2009

Author(s): Smith RL, Tebaldi C, Nychka D, Mearns LO

Projections of future climate change caused by increasing greenhouse gases depend critically on numerical climate models coupling the ocean and atmosphere (global climate models [GCMs]). However, different models differ substantially in their projections, which raises the question of how the different models can best be combined into a probability distribution of future climate change. For this analysis, we have collected both current and future projected mean temperatures produced by nine climate models for 22 regions of the earth. We also have estimates of current mean temperatures from actual observations, together with standard errors, that can be used to calibrate the climate models. We propose a Bayesian analysis that allows us to combine the different climate models into a posterior distribution of future temperature increase, for each of the 22 regions, while allowing for the different climate models to have different variances.

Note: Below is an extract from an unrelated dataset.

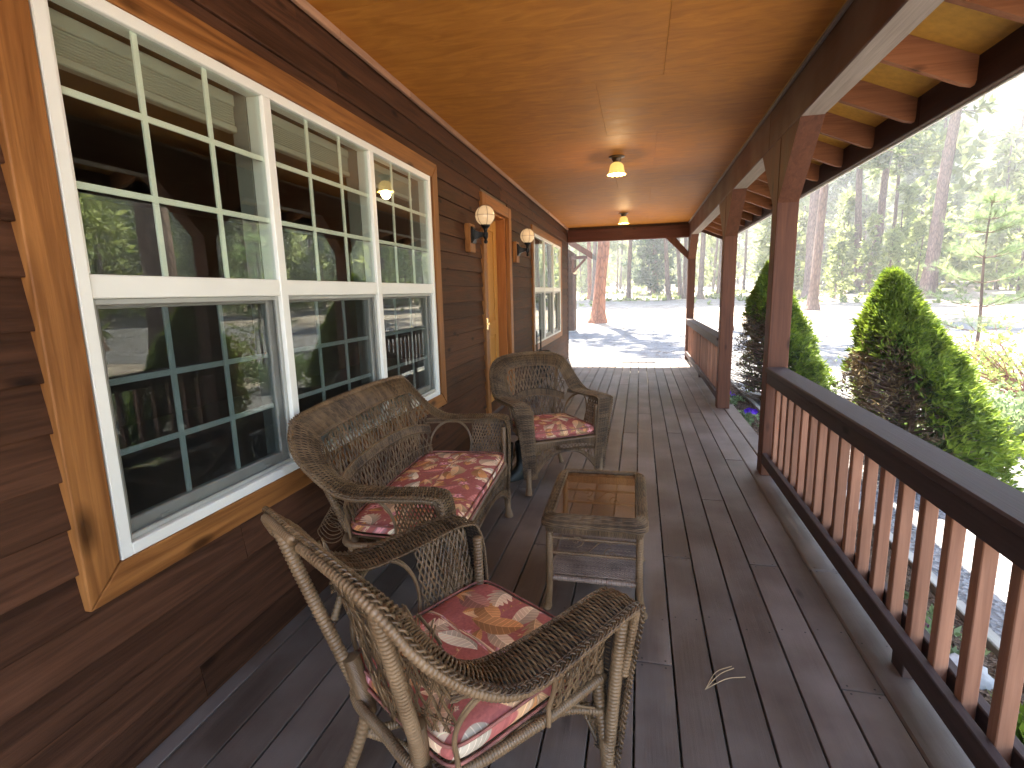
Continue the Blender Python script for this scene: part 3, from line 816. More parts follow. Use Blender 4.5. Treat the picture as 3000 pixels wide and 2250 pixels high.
def armchair(t, dx=0.0, wide=False):
    def px(a): return np.array([[p[0]+np.sign(p[0])*dx, p[1], p[2]] for p in a], float)
    k = 1.05 if wide else 1.0
    Oh = [(.315, .275, .12), (.345, .285, .40), (.383, .278, .62), (.392, .235, .66), (.395, .05, .657), (.392, -.13, .657), (.378, -.25, .72), (.352*k, -.345, .82), (.300*k, -.388, .90), (.20*k, -.408, .937)]
    Ih = [(.235, .29, .12), (.25, .297, .40), (.270, .290, .615), (.285, .235, .664), (.280, .05, .657), (.268, -.12, .657), (.268, -.21, .69), (.258, -.272, .76), (.222, -.310, .825), (.15, -.332, .848)]
    Oc = px(Oh+[(0, -.42, .95)]+[(-a, b, c) for a, b, c in Oh[::-1]])
    Ic = px(Ih+[(0, -.345, .857)]+[(-a, b, c) for a, b, c in Ih[::-1]])
    # matched samples: same control parameter on both curves
    def dens(C):
        Pp = np.vstack([2*C[0]-C[1], C, 2*C[-1]-C[-2]]); o_ = []
        tt = np.linspace(0, 1, 24, endpoint=False)[:, None]
        for i in range(len(C)-1):
            p0, p1, p2, p3 = Pp[i:i+4]
            o_.append(.5*((2*p1)+(-p0+p2)*tt+(2*p0-5*p1+4*p2-p3)*tt**2+(-p0+3*p1-3*p2+p3)*tt**3))
        return np.vstack(o_+[C[-1][None]])
    Od, Id = dens(Oc), dens(Ic)
    s = np.r_[0, np.cumsum(np.linalg.norm(np.diff((Od+Id)/2, axis=0), axis=1))]
    K = int(s[-1]/.0060); u = np.linspace(0, s[-1], K)
    O = np.stack([np.interp(u, s, Od[:, q]) for q in range(3)], 1); I = np.stack([np.interp(u, s, Id[:, q]) for q in range(3)], 1)
    T = norm(np.gradient((O+I)/2, axis=0)); Vd = norm(I-O); Nn = -norm(np.cross(T, Vd))
    mb = MB(); nr = 5; samples = 16
    v = np.linspace(0, 1, samples); kk = np.arange(K)
    h = .008*np.sin(np.pi*v)[None]+.0038*np.cos(np.pi*nr*v[None]+np.pi*kk[:, None])
    P = O[:, None]*(1-v)[None, :, None]+I[:, None]*v[None, :, None]+Nn[:, None]*h[..., None]+rng.normal(0, .0003, (K, 1, 3))
    tubes(mb, P, .0027, 5, ref=Nn[:, None].repeat(samples, 1))
    mb.build('woven_arm_and_back_rim', WICK, t, smooth=True)
    cm = MB(); vv = np.linspace(.02, .98, 5); ks = np.unique(np.r_[np.arange(0, K, 4), K-1])
    Pc = O[ks][:, None]*(1-vv)[None, :, None]+I[ks][:, None]*vv[None, :, None]+Nn[ks][:, None]*((.008*np.sin(np.pi*vv))-.0036)[None, :, None]
    n_, m_ = Pc.shape[:2]; i = np.arange(n_-1)[:, None]; j = np.arange(m_-1)[None]; a = i*m_+j
    cm.add(Pc.reshape(-1, 3), np.stack([a, a+1, a+m_+1, a+m_], -1).reshape(-1, 4)); cm.build('rim_core', CORE, t, smooth=True)
    br = MB(); braid(br, O-Vd*.001, Vd, Nn, .0100, .0040, .050, .0031); braid(br, I+Vd*.000, Vd, Nn, .0045, .002, .03, .0020, 1)
    br.build('edge_braid', WICK, t, smooth=True)
    # wrapped rim pole under the outer edge
    pl = MB(); off_ = O-Nn*.011+Vd*.004
    lo_ = int(K*.10); off_ = off_[lo_:K-lo_]
    ev = off_[::max(1, len(off_)//80)]
    pole(pl, ev, .0115, .0085, 8)
    pl.build('rim_pole', WRAP, t, smooth=True)
    # back panel: lattice + woven middle band
    W0 = .205+dx; W1 = .262*k+dx
    def bp(s, tt):
        a = 2*s-1; w_ = W0+(W1-W0)*np.clip(tt*1.15, 0, 1)
        x = a*w_; z = .40+tt*(.452-.045*np.abs(a)**3)
        y = -.235-.085*tt-.03*tt**2+(.055+.03*tt)*np.abs(a)**(2 if not wide else 6)
        return np.stack([x, y, z], -1)
    BS = surf(bp)
    la = MB(); nn = int((23 if not wide else 44)); lattice(la, BS, .30 if not wide else .15, nn, .0024, 2, gap=.011 if not wide else .006, samples=34)
    ss = np.linspace(0, 1, 60)
    for tt in (.24, .78):
        P_, N_ = BS(ss, np.full(60, tt)); tubes(la, P_+N_*.004, .0022, 4, ref=N_); tubes(la, P_-N_*.004, .0022, 4, ref=N_)
    la.build('back_lattice', WICK, t, smooth=True)
    md = MB()
    Kb = int(2*W1/.0046); s_ = np.linspace(0.0, 1.0, Kb); bow = .05 if not wide else .07
    tl = np.linspace(0, 1, 9)
    St, Tt = np.meshgrid(s_, tl, indexing='ij')
    arch = .43+bow*(1-(2*St-1)**2)+Tt*.115
    Pm = bp(St, arch); _, Nm = BS(St.ravel(), arch.ravel()); Nm = Nm.reshape(Pm.shape)
    Pm = Pm-Nm*(.004+.0022*np.cos(np.pi*3*Tt+np.pi*np.arange(Kb)[:, None]))[..., None]
    tubes(md, Pm, .0023, 4, ref=Nm)
    for e_ in (0, -1): tubes(md, Pm[:, e_, :], .0042, 6, ref=Nm[:, e_, :])
    md.build('back_band', WICK, t, smooth=True)
    # side panels
    fr = MB()
    for sg in (1, -1):
        sp = MB()
        def sd_(s, tt, sg=sg):
            x = sg*(.262+dx+.062*tt); y = .262-s*.215+.02*tt*0
            z = .375+tt*.275
            return np.stack([x+0*s, y+0*tt, z+0*s], -1)
        SS = surf(sd_)
        lattice(sp, SS, .55, 20, .0025, 2, gap=.013, samples=20)
        for tt in (.3,):
            q = np.linspace(0, 1, 20); P_, N_ = SS(q, np.full(20, tt)); tubes(sp, P_, .0022, 4, ref=N_)
        # oval opening frame between side and back
        th = np.linspace(-.35, np.pi+.35, 26)
        Y = -.085-.130*np.cos(th); Z = .49+.145*np.sin(th)
        X = sg*(.272+dx+.062*(Z-.375)/.275)-sg*.06*np.clip((-Y-.1)/.12, 0, 1)
        C_ = np.stack([X, Y, Z], 1); C_ = np.vstack([[X[0], Y[0]+.005, .385], C_, [X[-1], Y[-1]-.0, .385]])
        tubes(fr, even(C_, 60), .0065, 6); tubes(fr, even(C_*np.array([1, 1, 1])+np.array([0, 0, .011]), 60), .003, 5)
        # solid woven strip on top of the opening
        Q_ = []
        for z in np.linspace(.625, .655, 7):
            yy = np.linspace(.24, -.25, 40); xx = sg*(.272+dx+.06*(z-.375)/.275)-sg*.045*np.clip((-yy-.1)/.15, 0, 1)
            Q_.append(np.stack([xx+.002*np.cos(yy*260+z*500), yy, z+0*yy], 1))
        tubes(sp, np.array(Q_), .0026, 4)
        sp.build('side_lattice', WICK, t, smooth=True)
    # seat frame
    pole(fr, [(.275+dx, .262, .385), (.262+dx, .0, .385), (.20+dx, -.235, .375), (0, -.262, .372), (-.20-dx, -.235, .375), (-.262-dx, .0, .385), (-.275-dx, .262, .385)] if not wide else
         [(.275+dx, .262, .385), (.265+dx, .0, .385), (.22+dx, -.235, .375), (.0, -.26, .372), (-.22-dx, -.235, .375), (-.265-dx, 0, .385), (-.275-dx, .262, .385)], .014, .006, 8)
    pole(fr, [(-.28-dx, .272, .375), (.28+dx, .272, .375)], .016, .006, 8, curve=False)
    fr.build('seat_frame', WRAP, t, smooth=True)
    se = MB(); nS = int((.50+2*dx)/.006)
    X_ = np.linspace(-.24-dx, .24+dx, nS); Yq = np.linspace(-.23, .26, 30)
    Ps = np.stack([X_[:, None]*(1-.12*np.clip(-(Yq[None]-.1), 0, 1)*2) + 0*Yq[None], Yq[None]+0*X_[:, None], .385+.0022*np.cos(Yq[None]*180+np.pi*np.arange(nS)[:, None])], -1)
    tubes(se, Ps, .0027, 4, ref=[0, 0, 1])
    se.build('woven_seat', WICK, t, smooth=True)
    # apron under the front edge with arched lower band
    ap = MB()
    def apf(s, tt):
        a = 2*s-1; zb = .30-.15*np.abs(a)**2.4
        return np.stack([a*(.262+dx-.02*(1-tt)), .285+0*tt+0*s, zb+tt*(.375-zb)], -1)
    AS = surf(apf)
    lattice(ap, AS, .16 if not wide else .07, 20 if not wide else 46, .0019, 1, samples=16)
    ka = int((.56+2*dx)/.0048); s_ = np.linspace(0, 1, ka)
    for (t0, t1, nz) in ((.70, .98, 8), (-.02, .22, 8)):
        St, Tt = np.meshgrid(s_, np.linspace(t0, t1, nz), indexing='ij')
        Pm = apf(St, Tt)+np.array([0, .004, 0]); Pm[..., 1] += .0022*np.cos(np.pi*3*np.linspace(0, 1, nz)[None]+np.pi*np.arange(ka)[:, None])
        tubes(ap, Pm, .0023, 4, ref=[0, 1, 0])
    q = np.linspace(0, 1, 60); tubes(ap, apf(q, 0*q-.03)+np.array([0, .003, 0]), .0065, 6)
    ap.build('apron', WICK, t, smooth=True)
    # legs
    for sg in (1, -1):
        m_ = MB()
        pole(m_, [(sg*(.348+dx), .262, .62), (sg*(.322+dx), .265, .40), (sg*(.295+dx), .272, .10)], .0175, .009, 9)
        pole(m_, [(sg*(.262+dx), .268, .62), (sg*(.262+dx), .268, .36), (sg*(.285+dx), .272, .16)], .0165, .009, 9)
        pole(m_, [(sg*(.292+dx), .272, .20), (sg*(.296+dx), .278, .05), (sg*(.302+dx), .285, .0)], .021, .006, 10, taper=[(0, 1.15), (.7, .85), (.85, 1.2), (1, 1.25)])
        m_.build('leg', WRAP, t, smooth=True)
        m_ = MB(); xp = .262*k+dx
        pole(m_, [(sg*(xp-.012), -.385, .892), (sg*(xp-.035), -.345, .74), (sg*(xp-.085), -.278, .50), (sg*(xp-.12), -.242, .36)], .0165, .009, 10)
        pole(m_, [(sg*(xp-.105), -.262, .50), (sg*(xp-.125), -.240, .37), (sg*(xp-.130), -.235, .33)], .022, .0035, 12, ridge=.05)
        pole(m_, [(sg*(xp-.130), -.236, .345), (sg*(xp-.085), -.258, .20), (sg*(xp-.010), -.300, .0)], .0165, .013, 9, taper=[(0, 1), (.9, 1), (1, 1.2)])
        m_.build('leg', WRAP, t, smooth=True)
    sr = MB()
    for sg in (1, -1):
        pole(sr, [(sg*(.285+dx), .262, .285), (sg*(.20+dx), .19, .275), (sg*(.10+dx*.6), .03, .225), (sg*(.13+dx*.8), -.12, .23), (sg*(.165+dx), -.245, .25)], .0125, .006, 8)
        # steel underframe rod
        tubes(sr, resample([(sg*(.27+dx), .24, .30), (sg*(.22+dx), .10, .36), (sg*(.21+dx), -.10, .35), (sg*(.12+dx), -.2, .33)], 40), .004, 6)
    pole(sr, [(-.17-dx, -.24, .25), (-.08-dx*.5, -.16, .20), (.08+dx*.5, -.16, .20), (.17+dx, -.24, .25)], .0125, .006, 8)
    sr.build('stretcher', WRAP, t, smooth=True)
    return t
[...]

Two versions of the analysis are proposed: a univariate analysis in which each region is analyzed separately, and a multivariate analysis in which the 22 regions are combined into an overall statistical model. A cross-validation approach is proposed to confirm the reasonableness of our Bayesian predictive distributions. The results of this analysis allow for a quantification of the uncertainty of climate model projections as a Bayesian posterior distribution, substantially extending previous approaches to uncertainty in climate models. © 2009 American Statistical Association.